The Salt Mine is Closed

He [Paul in Romans 8:1) has not said, “God has done this and that and the other thing; and if by dint of imagination you can manage to pull it all together, you may be able to experience a little solace in the prison of your days.” No. He has simply said, “You are free. Your services are no longer required. The salt mine has been closed. You have fallen under the ultimate statute of limitation. You are out from under everything: Shame, Guilt, Blame. It all rolls off your back like rain off a tombstone.” – Robert Farar Capon

This is what I am constantly trying to say. There IS therefore NOW – NO condemnation. Not just a little to keep us straight. NONE. Forever. It is FINISHED. FREEDOM!!!

If you are a hedonist, you find and crave the company of other hedonists, because pleasures are best shared. Hedonism has its rules, its standards of fun. If you are sexually free, you cannot get by with normal sex. It must be a bit more perverse, more adventuresome. There are standards. Actually there is no other freedom, no other name under heaven by which we can be saved, carried over to true freedom, than Christ. Every other system of worship carries its price, but in Christ redemption is free.

Ironically, whereas most view Christianity as the land of lifeless moral requirement, instead it is the one place where there is an abundance of freedom and life and lack of condemnation!

If you don’t really believe all of this about amazing grace is real, you should try it, the water is FINE!

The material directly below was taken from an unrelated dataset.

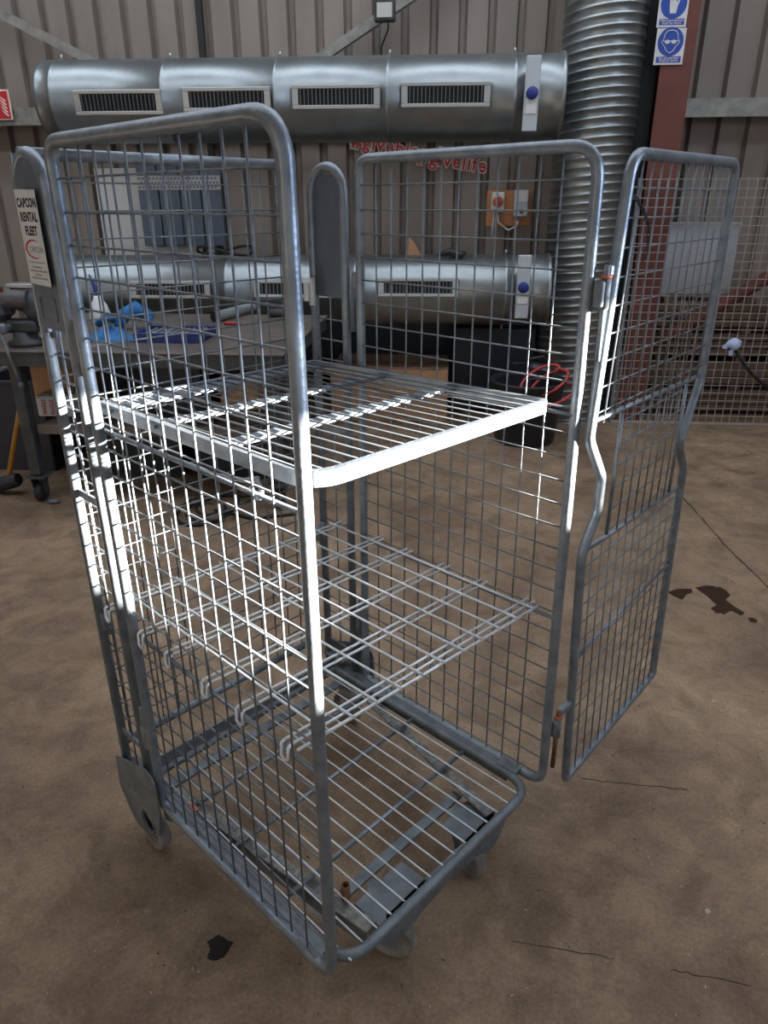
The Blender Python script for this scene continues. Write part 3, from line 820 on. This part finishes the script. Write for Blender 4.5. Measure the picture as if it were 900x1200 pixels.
# ---- boards on the wall at left
y = YW - .012
a, b = at(128, 307, y), at(238, 307, y); zt_ = at(150, 197, y).z
w = MB(); w.box(((a.x + b.x) / 2, y, (a.z + zt_) / 2), (b.x - a.x, .02, zt_ - a.z), 'board', None, .004)
for sx in (-1, 1): w.box(((a.x + b.x) / 2 + sx * (b.x - a.x) / 2, y - .006, (a.z + zt_) / 2), (.02, .03, zt_ - a.z), 'board')
tag(recenter(w.build('white_board')), 'plain off-white board on the wall behind the blue-grey slatted board', 'board')
y = YW - .075
a, b = at(170, 288, y), at(266, 288, y); zt_ = at(200, 190, y).z; wd = (b.x - a.x); h = zt_ - a.z
bl = empty('slatted_board', ((a.x + b.x) / 2, y, a.z)); tag(bl, 'blue-grey board of four upright slats with perforated strip, left wall', 'board')
for i in range(4):
    v = MB(); v.box((-wd / 2 + wd * (i + .5) / 4, 0, h / 2), (wd / 4 - .012, .03, h), 'strip', None, .004); v.build('slat', bl)
v = MB(); v.box((0, .03, h * .1), (wd, .02, .05), 'purlin'); v.box((0, .03, h * .9), (wd, .02, .05), 'purlin')
v.box((0, -.018, h * .76), (wd * .98, .004, .11), 'greyhard')
nx = 22
for i in range(nx):
    for j in range(3):
        v.box((-wd * .48 + wd * .96 * (i + .5 + .5 * (j % 2)) / (nx + .5), -.0215, h * .76 + (j - 1) * .034), (.017, .003, .017), 'strip', Matrix.Rotation(PI / 4, 3, 'Y'))
st = v.build('perforated_strip', bl); st['label'] = 'bright perforated metal strip'
for i in range(14):
    pass

# ---- dark things at the wall foot, centre
def carton(name, x0, x1, y0, y1, z0, z1, m, label, cat, rz=0, lid=None, extra=None):
    t = empty(name, ((x0 + x1) / 2, (y0 + y1) / 2, z0), rz); tag(t, label, cat)
    v = MB(); v.box((0, 0, (z1 - z0) / 2), (x1 - x0, y1 - y0, z1 - z0), m, None, .006)
    v.build('carton', t)
    v = MB(); hx, hy, h = (x1 - x0) / 2, (y1 - y0) / 2, z1 - z0
    for s in (-1, 1): v.box((0, s * (hy / 2 + .002), h + .004), (2 * hx - .004, hy - .006, .006), lid or m, Matrix.Rotation(s * .03, 3, 'X'))
    v.box((0, 0, h + .009), (2 * hx, .05, .001), 'card' if m != 'card' else 'card_dark')
    v.build('flaps', t)
    return t
a = at(388, 474, 5.75); b = at(524, 474, 5.75)
pz = at(450, 433, 5.75).z
carton('cardboard_box', a.x, b.x, 5.75, 6.35, 0, max(.28, pz), 'card', 'large brown cardboard box on the floor behind the cage, below the lower duct', 'box', 0, 'card_dark')
w = MB(); a, b = at(526, 450, 6.1), at(627, 450, 6.1); zt_ = at(580, 372, 6.1).z; wd = b.x - a.x
st = empty('storage_bin', ((a.x + b.x) / 2, 6.3, 0)); tag(st, 'big dark navy plastic bin between the cardboard box and spiral duct', 'bin')
w.box((0, 0, zt_ / 2 - .03), (wd, .42, zt_ - .06), 'navy', None, .03); w.build('body', st)
w = MB(); w.box((0, 0, zt_ - .03), (wd + .03, .45, .05), 'navy', None, .015); w.build('lid', st)

# ---- black tub with red hose
g = gnd(617, 526); tx, ty = g.x, g.y + .23
tb = empty('tub', (tx, ty, 0)); tag(tb, 'round black plastic tub on the floor left of the spiral duct', 'tub')
w = MB(); w.lathe([(0.001, .0), (.215, .0), (.225, .02), (.265, .44), (.285, .455), (.285, .47), (.262, .47), (.255, .44), (.215, .03), (0.001, .03)], 'blackp', (0, 0, 0), 32); w.build('body', tb)
for s in (PI * .55, PI * 1.55):
    w = MB(); c_, s_ = math.cos(s), math.sin(s)
    def Q(t, z): return V((.27 * c_ - t * s_, .27 * s_ + t * c_, z))
    w.tube([Q(-.06, .46), Q(-.06, .53), Q(.06, .53), Q(.06, .46)], .008, 'blackp', 8); w.build('handle', tb)
hs = MB(); pts = []
for i in range(70):
    t = i / 69; a_ = 2 * PI * 2.3 * t
    pts.append((tx + .05 + .15 * math.cos(a_) + .14 * t, ty - .16 + .08 * math.sin(a_), .50 + .10 * math.sin(a_ + .8) - .16 * t * t))
hs.tube(pts, .011, 'redhose', 8); tag(recenter(hs.build('hose')), 'coiled red rubber hose hanging over the black tub', 'hose')
w = MB(); w.box((tx + .06, ty + .02, .46), (.19, .14, .24), 'blackp', Matrix.Rotation(.25, 3, 'Y'), .03)
w.tube([(tx - .01, ty - .02, .57), (tx - .01, ty - .02, .62), (tx + .09, ty - .02, .64), (tx + .11, ty - .02, .60)], .01, 'blackp', 8)
w.box((tx + .06, ty + .02, .2), (.12, .1, .38), 'blackp', None, .02)
tag(recenter(w.build('tool_case')), 'dark tool case standing inside the black tub', 'case')

# ---- things on the lower duct
dz = at(520, 309, 5.72).z
t = empty('cardboard_scrap', (at(508, 306, 5.7).x, 5.70, dz)); tag(t, 'torn piece of cardboard with a raised flap on the lower duct', 'cardboard')
w = MB(); fr = ((-.14, 0, -.01), (1, 0, 0), (0, 0, 1), (0, 1, 0))
w.prism([(-.06, 0), (-.045, .2), (.0, .15), (.04, .08), (.14, .06), (.2, .0)], -.004, .004, 'card', fr); w.box((-.02, .06, .0), (.3, .16, .008), 'card'); w.build('torn_sheet', t)
w = MB(); pb = at(532, 301, 5.6); w.tube([(pb.x - .12, 5.62, pb.z + .012), (pb.x - .03, 5.62, pb.z + .035), (pb.x + .05, 5.62, pb.z + .01), (pb.x + .09, 5.62, pb.z + .03)], [.012, .028, .03, .008], 'blackp', 10)
tag(recenter(w.build('glove')), 'small black crumpled glove beside the torn cardboard on the duct', 'glove')
w = MB(); pb = at(262, 302, 5.6); pts = [(pb.x + .22 * math.cos(2 * PI * i / 26), 5.66 + .08 * math.sin(2 * PI * i / 26), pb.z + .05 + .03 * math.sin(2 * PI * i / 13)) for i in range(52)]
w.tube(pts, .011, 'cable', 7); tag(recenter(w.build('cable_coil')), 'black cable coil lying on the lower duct under the slatted board', 'cable')

# ================================================================== WORKBENCH
HB = .92; bx0, bx1, by0, by1 = -2.78, -.88, 3.80, 5.30
bn = empty('workbench', ((bx0 + bx1) / 2, (by0 + by1) / 2, 0)); tag(bn, 'long grimy steel workbench on castors behind the left of the cage', 'workbench')
ox, oy = (bx0 + bx1) / 2, (by0 + by1) / 2
w = MB(); w.box((0, 0, HB - .006), (bx1 - bx0, by1 - by0, .012), 'bench', None, .003); w.build('bench_top', bn)
w = MB()
for s in (-1, 1):
    w.box((0, s * ((by1 - by0) / 2 - .03), HB - .05), (bx1 - bx0 - .02, .05, .075), 'iron_dark'); w.box((s * ((bx1 - bx0) / 2 - .03), 0, HB - .05), (.05, by1 - by0 - .1, .075), 'iron_dark')
w.build('apron', bn)
w = MB(); w.box((.17, 0, .462), (bx1 - bx0 - .46, by1 - by0 - .10, .03), 'bench', None, .004); w.box((.17, -(by1 - by0) / 2 + .05, .455), (bx1 - bx0 - .46, .02, .055), 'bench'); w.build('lower_shelf', bn)
for lx in (-2.44 - ox, bx1 - .08 - ox):
    for ly in (by0 + .05 - oy, by1 - .06 - oy):
        w = MB(); w.box((lx, ly, (HB - .01 + .17) / 2), (.065, .065, HB - .02 - .17), 'iron_dark', None, .004); lg = w.build('leg', bn)
        w = MB(); w.box((lx, ly, .163), (.13, .13, .008), 'iron_dark', None, .002)
        for s in (-1, 1): w.prism([(-.045, .16), (.045, .16), (.02, .05), (-.02, .05)], -.002, .002, 'iron_dark', ((lx + s * .03, ly, 0), (0, 1, 0), (0, 0, 1), (1, 0, 0)))
        w.lathe([(.01, -.022), (.05, -.022), (.062, -.014), (.062, .014), (.05, .022), (.01, .022)], 'black_rubber', (lx, ly, .062), 22, 'x')
        w.build('castor', lg)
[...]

I think that people who are still in one way or another still living in the universe of the law look at the freedom of radical grace and interpret it from that perspective. Their whole concern is, “that may be true, but how will that make you be good?” Then you ask, “being good – how is that working for you?” They will possibly respond with some form of “sanctification is a process – you have to keep trying!” They inevitably interpret grace not as one-way love or unmerited favor, blessing beyond deserving, but as empowerment to do the law. That is because the behavioral virtue is their idee fixe, the god of their universe. Like Plato’s Euthyphro dialog illustrates, in the universe of law even God bows the knee to behavioral virtue.

In the universe of grace, this is all turned around. We look at behavioral virtue as a product of one-way love. Fruit-checking is simply seeing if belief in the one-way love of God has penetrated enough areas to allow the blessing of virtue to bear fruit. The aim is not behavior, it is belief. It is more romance between us and Christ the groom. Sanctification is walking around more of the time grinning like a fool in love, knowing that He greatly loves you.

Posted in Blog, Scandalous Grace and tagged .

2 Comments

  1. being “in Christ?” didn’t Christ tell multiple people to “Leave your life of sin?” the freedom promised by Christ is the freedom from the slavery of sin.